§ Given instruction: Reproduce the material in full, unchanged.

§ Information supplied:

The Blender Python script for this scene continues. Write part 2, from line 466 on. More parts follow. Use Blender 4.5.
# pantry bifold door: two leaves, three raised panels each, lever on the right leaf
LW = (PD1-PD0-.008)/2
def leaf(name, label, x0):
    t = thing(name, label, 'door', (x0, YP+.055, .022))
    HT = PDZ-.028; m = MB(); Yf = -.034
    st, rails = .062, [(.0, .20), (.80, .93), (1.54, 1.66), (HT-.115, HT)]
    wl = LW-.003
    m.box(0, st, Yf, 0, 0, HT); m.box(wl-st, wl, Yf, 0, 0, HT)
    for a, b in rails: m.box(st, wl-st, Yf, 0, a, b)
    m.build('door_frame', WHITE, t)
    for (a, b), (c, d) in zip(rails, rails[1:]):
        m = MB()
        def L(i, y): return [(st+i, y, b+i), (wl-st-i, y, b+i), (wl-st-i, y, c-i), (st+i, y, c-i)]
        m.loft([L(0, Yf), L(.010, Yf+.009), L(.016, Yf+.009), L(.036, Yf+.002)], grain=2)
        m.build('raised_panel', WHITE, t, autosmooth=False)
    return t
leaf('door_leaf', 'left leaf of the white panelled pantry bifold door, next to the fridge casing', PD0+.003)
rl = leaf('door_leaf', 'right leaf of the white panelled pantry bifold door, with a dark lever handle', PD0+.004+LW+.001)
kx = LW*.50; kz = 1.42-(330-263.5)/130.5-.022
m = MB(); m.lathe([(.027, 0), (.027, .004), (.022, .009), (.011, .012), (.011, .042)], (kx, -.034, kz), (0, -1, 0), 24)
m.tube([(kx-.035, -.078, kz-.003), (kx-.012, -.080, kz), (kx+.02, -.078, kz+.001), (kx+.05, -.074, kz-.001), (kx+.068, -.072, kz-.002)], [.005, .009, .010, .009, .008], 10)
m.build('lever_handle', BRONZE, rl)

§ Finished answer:
The Blender Python script for this scene continues. Write part 2, from line 466 on. More parts follow. Use Blender 4.5.
# pantry bifold door: two leaves, three raised panels each, lever on the right leaf
LW = (PD1-PD0-.008)/2
def leaf(name, label, x0):
    t = thing(name, label, 'door', (x0, YP+.055, .022))
    HT = PDZ-.028; m = MB(); Yf = -.034
    st, rails = .062, [(.0, .20), (.80, .93), (1.54, 1.66), (HT-.115, HT)]
    wl = LW-.003
    m.box(0, st, Yf, 0, 0, HT); m.box(wl-st, wl, Yf, 0, 0, HT)
    for a, b in rails: m.box(st, wl-st, Yf, 0, a, b)
    m.build('door_frame', WHITE, t)
    for (a, b), (c, d) in zip(rails, rails[1:]):
        m = MB()
        def L(i, y): return [(st+i, y, b+i), (wl-st-i, y, b+i), (wl-st-i, y, c-i), (st+i, y, c-i)]
        m.loft([L(0, Yf), L(.010, Yf+.009), L(.016, Yf+.009), L(.036, Yf+.002)], grain=2)
        m.build('raised_panel', WHITE, t, autosmooth=False)
    return t
leaf('door_leaf', 'left leaf of the white panelled pantry bifold door, next to the fridge casing', PD0+.003)
rl = leaf('door_leaf', 'right leaf of the white panelled pantry bifold door, with a dark lever handle', PD0+.004+LW+.001)
kx = LW*.50; kz = 1.42-(330-263.5)/130.5-.022
m = MB(); m.lathe([(.027, 0), (.027, .004), (.022, .009), (.011, .012), (.011, .042)], (kx, -.034, kz), (0, -1, 0), 24)
m.tube([(kx-.035, -.078, kz-.003), (kx-.012, -.080, kz), (kx+.02, -.078, kz+.001), (kx+.05, -.074, kz-.001), (kx+.068, -.072, kz-.002)], [.005, .009, .010, .009, .008], 10)
m.build('lever_handle', BRONZE, rl)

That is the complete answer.